Via JTA:
Citing an administrative technicality, Israeli authorities refused to extend the work visa of the Jerusalem-based reporter of a Dutch daily that is highly critical of the Jewish state.Derk Walters, who has been the main correspondent of the NRC Handelsblad daily in Israel and the Palestinian Authorities since 2014, has exhausted the procedure to have his visa extended and must leave the country in July, the daily reported Tuesday.
In explaining the refusal, Israel’s Government Press Office told NRC that it had learned that NRC’s editor-in-chief is also its managing director. This claim, which NRC denies, means that NRC does not meet the Government Press Office’s rules for accreditation, Nitzan Chen, the Government Press Office wrote to NRC in September.
In an article penned by Peter Vandermeersch, editor-in-chief of the daily, and published Tuesday, he claimed the Government Press Office made up a bureaucratic issue to silence Walters’ critical reporting on the Israeli government and security forces. (...)

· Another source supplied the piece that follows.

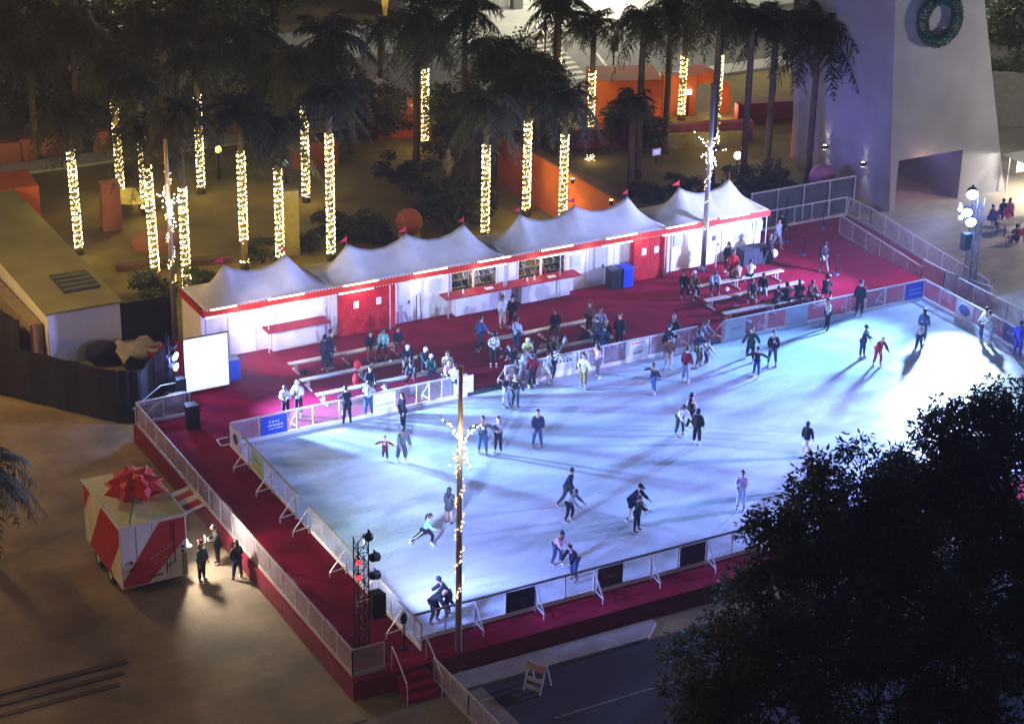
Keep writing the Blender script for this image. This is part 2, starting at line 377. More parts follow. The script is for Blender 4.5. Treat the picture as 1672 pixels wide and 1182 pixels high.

In January, the paper refused to correct an assertion in one of Walters’ articles that stated that in 1948 “almost all the Arabs were driven out of Haifa.” Jewish fighters fired several mortar rounds into crowded areas in the port city in April 1948 amid fighting between Arab and Jewish militias for control of it. However, then mayor Shabtai Levi asked local Arabs not to leave, vowing to keep them safe. (...)
In 2011, one of NRC Handelsblad’s veteran editors, Hans Mol, who had worked in the paper for 23 years before retiring, published a book titled “How Nuance Disappeared From A Quality Paper: NRC Handelbald Takes Up an Anti-Israeli Position.” In it, he accused NRC of pursuing an editorial line on Israel that “does not live up to basic journalistic standards.”
Rejecting calls to rethink its coverage of Israel following the book’s publication, NRC Handelsblad representatives dismissed the book as coming from a disgruntled former employee.